======== Record list ========

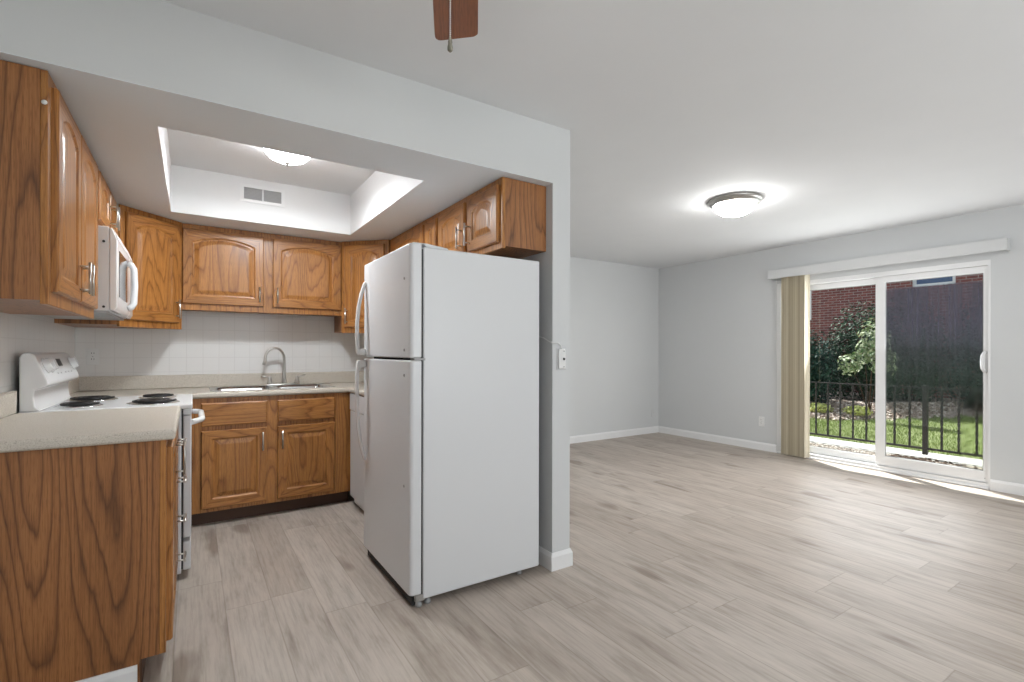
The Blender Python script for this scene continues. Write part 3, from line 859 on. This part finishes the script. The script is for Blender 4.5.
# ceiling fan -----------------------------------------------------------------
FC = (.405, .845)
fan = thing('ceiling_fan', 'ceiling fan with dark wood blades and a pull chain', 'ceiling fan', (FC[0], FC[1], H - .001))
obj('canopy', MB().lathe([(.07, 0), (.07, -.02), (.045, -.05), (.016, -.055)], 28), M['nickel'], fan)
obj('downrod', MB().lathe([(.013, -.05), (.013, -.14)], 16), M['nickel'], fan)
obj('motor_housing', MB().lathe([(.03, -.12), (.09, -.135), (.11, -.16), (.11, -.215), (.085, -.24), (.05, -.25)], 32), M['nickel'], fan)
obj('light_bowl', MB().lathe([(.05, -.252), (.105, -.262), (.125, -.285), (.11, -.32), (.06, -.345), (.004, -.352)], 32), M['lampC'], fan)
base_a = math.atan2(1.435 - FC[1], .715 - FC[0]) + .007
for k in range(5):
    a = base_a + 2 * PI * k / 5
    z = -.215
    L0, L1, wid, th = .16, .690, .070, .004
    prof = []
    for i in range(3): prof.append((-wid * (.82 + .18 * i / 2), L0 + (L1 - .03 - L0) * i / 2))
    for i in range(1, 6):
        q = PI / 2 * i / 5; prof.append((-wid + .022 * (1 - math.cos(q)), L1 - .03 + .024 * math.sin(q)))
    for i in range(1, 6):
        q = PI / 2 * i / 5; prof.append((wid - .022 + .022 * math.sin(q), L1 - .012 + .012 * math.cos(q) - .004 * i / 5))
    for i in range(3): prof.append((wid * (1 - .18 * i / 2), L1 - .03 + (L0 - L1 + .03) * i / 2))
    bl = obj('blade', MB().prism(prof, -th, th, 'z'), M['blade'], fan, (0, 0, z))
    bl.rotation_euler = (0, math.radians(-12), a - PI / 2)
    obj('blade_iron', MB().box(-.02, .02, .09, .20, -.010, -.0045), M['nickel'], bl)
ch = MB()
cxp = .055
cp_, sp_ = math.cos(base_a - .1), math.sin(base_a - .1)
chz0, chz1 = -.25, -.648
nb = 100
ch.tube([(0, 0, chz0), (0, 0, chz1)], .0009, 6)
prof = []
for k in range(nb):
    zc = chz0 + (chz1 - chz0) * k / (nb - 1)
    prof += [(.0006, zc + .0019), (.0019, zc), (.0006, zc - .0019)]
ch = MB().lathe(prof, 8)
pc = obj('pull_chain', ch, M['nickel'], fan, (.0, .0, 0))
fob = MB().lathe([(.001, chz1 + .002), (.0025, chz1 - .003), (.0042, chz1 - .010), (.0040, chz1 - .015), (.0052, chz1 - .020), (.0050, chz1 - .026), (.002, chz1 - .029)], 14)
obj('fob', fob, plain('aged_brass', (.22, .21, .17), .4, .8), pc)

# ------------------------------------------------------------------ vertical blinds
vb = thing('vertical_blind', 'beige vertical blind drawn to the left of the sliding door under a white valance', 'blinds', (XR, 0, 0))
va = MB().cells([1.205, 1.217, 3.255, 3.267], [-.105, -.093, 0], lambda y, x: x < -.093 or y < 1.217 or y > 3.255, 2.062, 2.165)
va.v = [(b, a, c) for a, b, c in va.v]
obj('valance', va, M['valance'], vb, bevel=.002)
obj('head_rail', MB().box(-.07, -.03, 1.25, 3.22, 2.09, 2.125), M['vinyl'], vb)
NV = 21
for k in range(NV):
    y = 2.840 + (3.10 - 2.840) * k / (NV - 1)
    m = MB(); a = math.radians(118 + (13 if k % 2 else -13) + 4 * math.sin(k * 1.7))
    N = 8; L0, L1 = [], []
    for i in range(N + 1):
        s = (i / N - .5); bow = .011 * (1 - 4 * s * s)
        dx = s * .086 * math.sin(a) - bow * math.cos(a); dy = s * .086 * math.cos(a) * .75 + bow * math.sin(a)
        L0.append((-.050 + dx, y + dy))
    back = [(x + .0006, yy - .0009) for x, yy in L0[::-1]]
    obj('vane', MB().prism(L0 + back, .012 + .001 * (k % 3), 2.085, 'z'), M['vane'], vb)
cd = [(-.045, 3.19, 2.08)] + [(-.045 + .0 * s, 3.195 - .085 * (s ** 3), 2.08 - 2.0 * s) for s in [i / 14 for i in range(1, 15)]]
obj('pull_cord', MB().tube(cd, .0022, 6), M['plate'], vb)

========
======== Record list ========

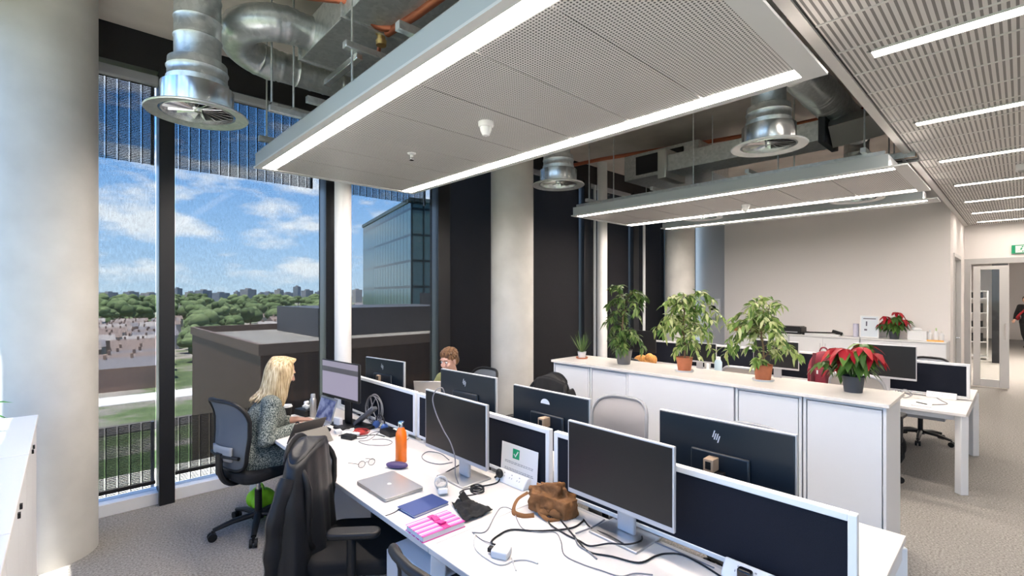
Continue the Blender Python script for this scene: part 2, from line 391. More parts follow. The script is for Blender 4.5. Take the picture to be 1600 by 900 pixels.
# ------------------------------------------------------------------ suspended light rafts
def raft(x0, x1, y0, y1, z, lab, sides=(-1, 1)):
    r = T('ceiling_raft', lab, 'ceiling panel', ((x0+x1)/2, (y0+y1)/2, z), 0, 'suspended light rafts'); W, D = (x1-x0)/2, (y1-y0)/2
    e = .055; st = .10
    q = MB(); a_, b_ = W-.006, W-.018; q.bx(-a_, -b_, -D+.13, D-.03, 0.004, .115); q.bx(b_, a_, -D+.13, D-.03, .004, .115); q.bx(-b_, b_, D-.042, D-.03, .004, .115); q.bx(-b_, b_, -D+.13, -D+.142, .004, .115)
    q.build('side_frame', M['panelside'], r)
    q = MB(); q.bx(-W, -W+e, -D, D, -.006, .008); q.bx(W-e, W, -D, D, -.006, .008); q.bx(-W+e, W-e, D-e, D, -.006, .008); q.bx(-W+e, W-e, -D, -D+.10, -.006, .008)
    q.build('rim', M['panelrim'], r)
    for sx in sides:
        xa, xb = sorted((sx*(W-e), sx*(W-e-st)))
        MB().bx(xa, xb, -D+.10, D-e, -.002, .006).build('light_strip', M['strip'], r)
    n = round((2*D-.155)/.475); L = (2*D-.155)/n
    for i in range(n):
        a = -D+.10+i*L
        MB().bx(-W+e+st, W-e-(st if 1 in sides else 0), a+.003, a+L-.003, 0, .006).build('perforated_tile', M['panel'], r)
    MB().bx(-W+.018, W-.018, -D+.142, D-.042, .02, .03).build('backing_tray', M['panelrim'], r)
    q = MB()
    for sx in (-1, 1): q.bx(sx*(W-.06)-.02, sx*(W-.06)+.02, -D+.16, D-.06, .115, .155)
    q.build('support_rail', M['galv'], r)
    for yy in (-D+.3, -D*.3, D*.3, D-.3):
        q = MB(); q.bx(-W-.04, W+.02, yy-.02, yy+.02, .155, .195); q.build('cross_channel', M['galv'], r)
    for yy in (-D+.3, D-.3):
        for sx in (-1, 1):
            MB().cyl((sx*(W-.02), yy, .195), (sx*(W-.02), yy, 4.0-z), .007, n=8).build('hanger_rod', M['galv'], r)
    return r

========

Work instructions: Lines containing the string "script" are to be selected and copied.

Answer to the task:
The Blender Python script for this scene continues. Write part 3, from line 859 on. This part finishes the script. The script is for Blender 4.5.
Continue the Blender Python script for this scene: part 2, from line 391. More parts follow. The script is for Blender 4.5. Take the picture to be 1600 by 900 pixels.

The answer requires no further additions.